L'écriture de Roulet s'attache, avec une précision toute scientifique, à décrire par le détail tout ce que Max voit et enregistre. Elle relève davantage d'un travail d'arpenteur, ou de géomètre, que d'écrivain prêt à se perdre dans sa langue. Et c'est sans doute dommage. Ainsi la description des rues que traversent les coureurs, l'atmosphère des quartiers, tel ou tel monument, sont-ils fidèlement répertoriés, mais dans un but, dirait-on, purement touristique.
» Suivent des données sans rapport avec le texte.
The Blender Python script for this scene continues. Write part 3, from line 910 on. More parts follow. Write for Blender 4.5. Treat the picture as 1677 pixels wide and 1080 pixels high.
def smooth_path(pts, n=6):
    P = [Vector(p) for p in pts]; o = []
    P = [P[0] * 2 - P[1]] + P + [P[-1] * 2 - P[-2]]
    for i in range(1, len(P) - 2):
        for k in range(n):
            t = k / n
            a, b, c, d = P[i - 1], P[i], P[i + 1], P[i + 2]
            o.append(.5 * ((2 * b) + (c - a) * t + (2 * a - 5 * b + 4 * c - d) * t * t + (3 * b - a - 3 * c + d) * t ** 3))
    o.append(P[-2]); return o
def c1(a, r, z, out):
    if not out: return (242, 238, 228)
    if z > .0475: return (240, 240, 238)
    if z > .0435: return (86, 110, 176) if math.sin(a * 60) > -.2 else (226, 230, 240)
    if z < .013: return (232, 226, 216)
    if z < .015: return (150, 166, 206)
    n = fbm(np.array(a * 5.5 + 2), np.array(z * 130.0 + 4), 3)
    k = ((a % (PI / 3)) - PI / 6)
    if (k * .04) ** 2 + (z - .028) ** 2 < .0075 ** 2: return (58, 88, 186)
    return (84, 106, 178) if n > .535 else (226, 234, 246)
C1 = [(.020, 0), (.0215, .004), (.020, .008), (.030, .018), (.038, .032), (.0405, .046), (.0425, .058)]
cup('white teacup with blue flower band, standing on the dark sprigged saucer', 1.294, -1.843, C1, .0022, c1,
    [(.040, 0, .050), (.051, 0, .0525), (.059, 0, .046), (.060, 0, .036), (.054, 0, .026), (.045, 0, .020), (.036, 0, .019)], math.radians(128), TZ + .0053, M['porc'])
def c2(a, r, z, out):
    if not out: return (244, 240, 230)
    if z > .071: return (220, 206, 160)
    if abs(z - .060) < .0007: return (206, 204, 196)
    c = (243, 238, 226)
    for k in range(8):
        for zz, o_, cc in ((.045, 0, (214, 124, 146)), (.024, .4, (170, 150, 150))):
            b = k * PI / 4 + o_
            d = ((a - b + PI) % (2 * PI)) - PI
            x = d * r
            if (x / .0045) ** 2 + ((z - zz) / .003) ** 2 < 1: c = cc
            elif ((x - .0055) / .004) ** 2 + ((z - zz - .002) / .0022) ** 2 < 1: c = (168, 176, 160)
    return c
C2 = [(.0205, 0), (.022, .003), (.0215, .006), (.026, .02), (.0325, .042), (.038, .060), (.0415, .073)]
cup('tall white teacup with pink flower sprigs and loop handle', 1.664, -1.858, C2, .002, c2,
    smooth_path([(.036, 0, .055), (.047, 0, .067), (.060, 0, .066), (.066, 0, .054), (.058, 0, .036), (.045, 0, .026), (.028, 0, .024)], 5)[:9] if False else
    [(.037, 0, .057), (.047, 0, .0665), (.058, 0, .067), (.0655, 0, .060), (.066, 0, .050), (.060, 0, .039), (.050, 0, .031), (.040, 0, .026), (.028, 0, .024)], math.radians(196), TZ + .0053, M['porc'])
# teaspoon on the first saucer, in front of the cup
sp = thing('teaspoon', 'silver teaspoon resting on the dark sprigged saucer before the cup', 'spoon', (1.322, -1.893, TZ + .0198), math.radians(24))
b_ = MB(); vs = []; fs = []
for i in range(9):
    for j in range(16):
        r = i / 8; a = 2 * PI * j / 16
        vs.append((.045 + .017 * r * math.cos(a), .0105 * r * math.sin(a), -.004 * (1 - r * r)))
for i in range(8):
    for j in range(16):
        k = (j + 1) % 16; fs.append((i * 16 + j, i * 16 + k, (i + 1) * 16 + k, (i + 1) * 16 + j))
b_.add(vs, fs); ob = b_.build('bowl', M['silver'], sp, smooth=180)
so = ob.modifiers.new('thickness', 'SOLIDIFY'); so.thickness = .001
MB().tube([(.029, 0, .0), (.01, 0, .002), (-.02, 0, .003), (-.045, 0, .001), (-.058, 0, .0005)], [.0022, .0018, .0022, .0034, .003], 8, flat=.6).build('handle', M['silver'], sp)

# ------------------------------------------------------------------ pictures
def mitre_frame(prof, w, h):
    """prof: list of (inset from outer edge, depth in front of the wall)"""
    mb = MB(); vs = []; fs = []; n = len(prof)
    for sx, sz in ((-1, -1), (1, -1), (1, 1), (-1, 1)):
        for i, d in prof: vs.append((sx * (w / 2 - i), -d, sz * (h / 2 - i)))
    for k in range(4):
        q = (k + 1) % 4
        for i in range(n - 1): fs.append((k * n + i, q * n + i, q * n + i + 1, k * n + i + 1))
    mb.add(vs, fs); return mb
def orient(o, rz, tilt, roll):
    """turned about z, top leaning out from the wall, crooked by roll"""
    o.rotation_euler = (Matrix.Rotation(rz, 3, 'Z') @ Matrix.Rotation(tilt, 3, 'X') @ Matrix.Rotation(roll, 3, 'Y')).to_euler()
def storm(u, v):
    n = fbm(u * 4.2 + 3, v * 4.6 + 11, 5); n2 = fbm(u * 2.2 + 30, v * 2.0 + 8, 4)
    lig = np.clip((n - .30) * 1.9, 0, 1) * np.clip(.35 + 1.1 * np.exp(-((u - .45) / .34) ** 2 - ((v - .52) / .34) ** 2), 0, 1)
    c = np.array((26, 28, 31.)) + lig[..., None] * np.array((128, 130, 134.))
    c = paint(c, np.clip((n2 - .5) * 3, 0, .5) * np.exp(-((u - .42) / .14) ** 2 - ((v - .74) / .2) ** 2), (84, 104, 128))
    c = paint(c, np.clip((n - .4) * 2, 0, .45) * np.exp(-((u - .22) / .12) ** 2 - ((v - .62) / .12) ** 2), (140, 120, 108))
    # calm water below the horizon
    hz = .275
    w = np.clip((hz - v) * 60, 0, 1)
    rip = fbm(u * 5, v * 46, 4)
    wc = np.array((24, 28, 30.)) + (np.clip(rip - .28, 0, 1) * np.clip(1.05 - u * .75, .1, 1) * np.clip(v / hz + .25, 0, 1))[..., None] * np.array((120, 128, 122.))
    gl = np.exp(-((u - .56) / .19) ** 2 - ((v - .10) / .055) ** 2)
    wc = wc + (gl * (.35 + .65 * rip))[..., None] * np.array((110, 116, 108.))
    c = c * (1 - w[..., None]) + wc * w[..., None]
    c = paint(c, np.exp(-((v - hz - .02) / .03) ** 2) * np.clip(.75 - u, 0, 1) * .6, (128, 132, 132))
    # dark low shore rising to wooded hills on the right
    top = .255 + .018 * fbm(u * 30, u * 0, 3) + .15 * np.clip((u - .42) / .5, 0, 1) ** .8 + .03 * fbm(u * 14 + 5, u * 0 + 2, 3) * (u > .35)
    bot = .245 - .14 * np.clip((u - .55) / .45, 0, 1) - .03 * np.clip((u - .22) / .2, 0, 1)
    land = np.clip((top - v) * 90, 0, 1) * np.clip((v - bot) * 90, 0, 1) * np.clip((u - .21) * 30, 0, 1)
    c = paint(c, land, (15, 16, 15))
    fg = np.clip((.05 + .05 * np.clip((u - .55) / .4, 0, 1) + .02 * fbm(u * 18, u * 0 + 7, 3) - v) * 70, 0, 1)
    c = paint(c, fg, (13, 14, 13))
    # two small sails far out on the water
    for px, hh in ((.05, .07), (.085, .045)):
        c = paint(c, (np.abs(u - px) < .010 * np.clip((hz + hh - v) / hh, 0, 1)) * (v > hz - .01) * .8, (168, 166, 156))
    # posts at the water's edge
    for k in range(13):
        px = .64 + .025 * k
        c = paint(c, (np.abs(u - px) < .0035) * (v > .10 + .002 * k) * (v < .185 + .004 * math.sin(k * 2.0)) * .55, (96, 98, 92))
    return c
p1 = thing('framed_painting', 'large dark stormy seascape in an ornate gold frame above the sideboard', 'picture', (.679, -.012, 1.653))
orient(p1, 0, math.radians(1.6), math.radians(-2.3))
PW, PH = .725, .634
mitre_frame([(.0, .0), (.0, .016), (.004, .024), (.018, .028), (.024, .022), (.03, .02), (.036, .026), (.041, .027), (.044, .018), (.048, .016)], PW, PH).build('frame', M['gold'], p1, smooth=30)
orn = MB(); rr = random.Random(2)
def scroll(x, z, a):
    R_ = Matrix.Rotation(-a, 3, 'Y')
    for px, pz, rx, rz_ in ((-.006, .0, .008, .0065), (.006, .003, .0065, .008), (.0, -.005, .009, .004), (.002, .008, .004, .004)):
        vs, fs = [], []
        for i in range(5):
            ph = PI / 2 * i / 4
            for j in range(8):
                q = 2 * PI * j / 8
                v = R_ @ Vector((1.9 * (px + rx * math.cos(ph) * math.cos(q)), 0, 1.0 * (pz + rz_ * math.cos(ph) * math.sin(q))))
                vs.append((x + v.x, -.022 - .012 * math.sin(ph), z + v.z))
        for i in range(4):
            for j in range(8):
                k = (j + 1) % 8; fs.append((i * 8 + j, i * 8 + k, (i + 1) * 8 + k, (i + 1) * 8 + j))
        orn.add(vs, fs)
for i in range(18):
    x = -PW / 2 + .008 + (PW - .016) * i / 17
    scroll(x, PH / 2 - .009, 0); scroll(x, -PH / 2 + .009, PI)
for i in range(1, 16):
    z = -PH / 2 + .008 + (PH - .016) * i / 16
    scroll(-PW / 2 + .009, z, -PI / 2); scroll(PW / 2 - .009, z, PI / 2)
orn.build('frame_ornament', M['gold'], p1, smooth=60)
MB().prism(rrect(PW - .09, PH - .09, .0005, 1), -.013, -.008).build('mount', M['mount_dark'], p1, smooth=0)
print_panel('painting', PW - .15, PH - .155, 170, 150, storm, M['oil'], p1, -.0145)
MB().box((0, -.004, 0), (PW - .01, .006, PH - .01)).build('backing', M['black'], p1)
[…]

Parfois, heureusement, le narrateur perd le fil de sa course. Alors, des bribes de son passé surgissent, sa jeunesse " gauchisante ", ses liens avec les mouvements terroristes italiens, le souvenir de l'éditeur Feltrinelli, explosé avec sa bombe au pied d'un pylône électrique. Ces digressions, que la course suscite, comme les interventions d'une ancienne maîtresse de Max, tressent le fil le plus intéressant de son livre, parce que le moins prévisible. Mais, hélas, elles n'occupent pas la place qu'elles auraient mérité. C'est pourquoi le roman de Roulet, malgré ses indéniables qualités, laisse un peu le lecteur sur sa faim, car il est trop léché et, dans un sens, trop parfait. Trop linéaire.